Sebagai orang yang lahir di Jogjakarta, saya pikir wajar saja kalo saya bangga dengan Jogjakarta yang berstatus “istimewa”. Dengan demikian, paling tidak saya bisa berkata bahwa saya lahir di kota yang bukan biasa-biasa saja, tetapi di kota yang “istimewa”. Istimewa disini bagi saya pribadi mengandung makna yang lebih jauh lagi, karena saya lahir di Jogjakarta itu adalah saat Republik ini baru saja berumur 2 tahun. Saya dengan Republik ini, umurnya hanya berbeda 2 tahun saja.

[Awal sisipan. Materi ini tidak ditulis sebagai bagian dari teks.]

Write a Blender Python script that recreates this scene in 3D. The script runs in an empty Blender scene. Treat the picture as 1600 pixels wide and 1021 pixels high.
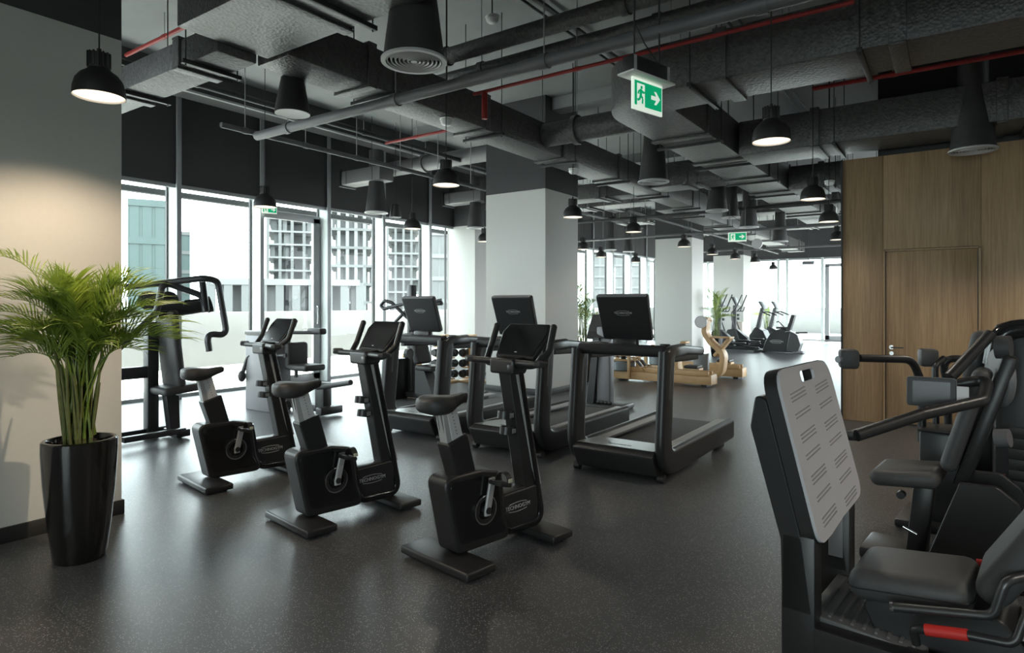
import bpy, bmesh, math, random
from mathutils import Vector, Matrix, Euler
random.seed(7)
PI = math.pi
sc = bpy.context.scene
COL = sc.collection
R = math.radians
V = Vector

# ------------------------------------------------------------------ camera
FPX, HX, HY, CZ, YAW = 985.0, 800.0, 475.0, 1.5, R(35)
sn, cs = math.sin(YAW), math.cos(YAW)
cam = bpy.data.objects.new('camera', bpy.data.cameras.new('camera'))
COL.objects.link(cam)
cam.location = (0, 0, CZ)
cam.rotation_euler = (R(90), 0, YAW)
cam.data.sensor_fit = 'HORIZONTAL'
cam.data.sensor_width = 36
cam.data.lens = 36 * FPX / 1600
cam.data.shift_y = -(510.5 - HY) / 1600
cam.data.clip_start = 0.05
cam.data.clip_end = 500
sc.camera = cam

def at(px, py, d=None, X=None, Y=None, z=None):
    """point of the place seen at a pixel, on a given real plane or at a given distance"""
    l, u = (px - HX) / FPX, (HY - py) / FPX
    r = V((-sn + cs * l, cs + sn * l, u))
    if X is not None: t = X / r.x
    elif Y is not None: t = Y / r.y
    elif z is not None: t = (z - CZ) / r.z
    else: t = d
    return V((r.x * t, r.y * t, CZ + r.z * t))

# ------------------------------------------------------------------ materials
def nmat(name):
    m = bpy.data.materials.new(name)
    m.use_nodes = True
    nt = m.node_tree
    b = nt.nodes['Principled BSDF']
    return m, nt, b, nt.nodes, nt.links

def simple(name, col, rough=0.5, metal=0.0, spec=0.5, var=0.0, bump=0.0, bscale=80.0, coat=0.0):
    m, nt, b, N, L = nmat(name)
    b.inputs['Base Color'].default_value = (*col, 1)
    b.inputs['Roughness'].default_value = rough
    b.inputs['Metallic'].default_value = metal
    b.inputs['Specular IOR Level'].default_value = spec
    b.inputs['Coat Weight'].default_value = coat
    tc = N.new('ShaderNodeTexCoord')
    no = N.new('ShaderNodeTexNoise')
    no.inputs['Scale'].default_value = bscale
    no.inputs['Detail'].default_value = 3
    L.new(tc.outputs['Object'], no.inputs['Vector'])
    if var > 0:
        mx = N.new('ShaderNodeMix'); mx.data_type = 'RGBA'
        mx.inputs[6].default_value = (*[c * (1 - var) for c in col], 1)
        mx.inputs[7].default_value = (*[min(1, c * (1 + var)) for c in col], 1)
        L.new(no.outputs['Fac'], mx.inputs[0])
        L.new(mx.outputs[2], b.inputs['Base Color'])
    if bump > 0:
        bp = N.new('ShaderNodeBump')
        bp.inputs['Strength'].default_value = bump
        bp.inputs['Distance'].default_value = 0.01
        L.new(no.outputs['Fac'], bp.inputs['Height'])
        L.new(bp.outputs['Normal'], b.inputs['Normal'])
    return m

def emit(name, col, strength):
    m, nt, b, N, L = nmat(name)
    b.inputs['Base Color'].default_value = (*col, 1)
    b.inputs['Emission Color'].default_value = (*col, 1)
    b.inputs['Emission Strength'].default_value = strength
    b.inputs['Roughness'].default_value = 0.6
    return m

M = {}
M['paint'] = simple('pale plaster paint', (.50, .50, .475), .75, var=.03, bump=.05, bscale=30)
M['paint_dark'] = simple('charcoal paint', (.050, .051, .052), .8, var=.08, bscale=6)
M['slab'] = simple('grey ceiling slab', (.25, .26, .26), .85, var=.15, bscale=2.5)
M['spandrel'] = simple('black spandrel', (.050, .050, .051), .8, var=.05, bscale=4)
M['alu'] = simple('grey mullion metal', (.34, .35, .355), .45, .2, var=.04)
M['fin'] = simple('pale mullion metal', (.60, .65, .63), .4, .0)
M['base'] = simple('black skirting', (.02, .02, .02), .5)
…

Belakangan ini, status istimewa bagi kota Jogjakarta mencuat di banyak media sehubungan dengan status Sultan Jogja yang berhadapan dengan sistem pemerintahan berkait dengan pilkada. Sejatinya, saya hanya tahu dari tulisan sejarah, mengapa Jogjakarta berstatus istimewa. Peran yang besar dari Sultan Jogja waktu itu, saat menjelang kemerdekaan negara Republik Indonesia di tahun 1945, telah sangat menentukan Indonesia menjadi Negara yang Merdeka. Sikap Sultan yang didukung oleh segenap warga Jogjakarta dalam menghadapi penjajah Belanda, kiranya wajar sekali memperoleh penghargaan berupa status “Daerah Istimewa”.
Ini adalah goresan sejarah yang tidak mungkin dapat dihapus begitu saja. Penghargaan berupa status ke-istimewaan kepada Sultan Jogja saat itu beserta segenap warga Jogjakarta pasti bukanlah sesuatu yang diinginkan oleh Sultan beserta kerabat dan segenap warga Jogjakarta. Heroisme Jogjakarta dalam menghadapi penjajah, lebih merupakan refleksi dari rasa nasionalisme yang melekat setiap warganya. Patriotisme Jogjakarta tidaklah menargetkan untuk sekedar memperoleh status istimewa dari satu negara yang akan terbentuk nantinya. Patriotisme dan kebanggaan sebagai warga Jogja yang ingin melihat Indonesia Merdeka dari tangan penjajah sudah sewajarnya memperoleh penghargaan yang layak. Apapun yang hendak dilakukan Pemerintah pusat terhadap status Jogjakarta, hendaknya dapat dikomunikasikan dengan baik dan dengan cara kekeluargaan, sehingga tidak akan ada seorangpun yang akan terusik dengan semua yang telah dipersembahkan kepada Ibu Pertiwi diawal kemerdekaan tahun 1945 itu.
Sangat masuk akal, bila seluruh warga Jogjakarta tidak menginginkan masalah ini mencuat menjadi hal yang dapat menyinggung perasaan keluarga besar Sultan, kerabat serta keluarga besar warga Jogjakarta yang sudah memposisikan dirinya sebagai bagian yang utuh dari Republik ini dari sejak kelahirannya. Demikian pula dengan apa yang saya rasakan dan inginkan, sebagai orang yang lahir di kota tercinta Daerah Istimewa Jogjakarta. Semoga semuanya dapat selesai dengan saling menghormati satu dengan lainnya. Insya Allah, Amin YRA.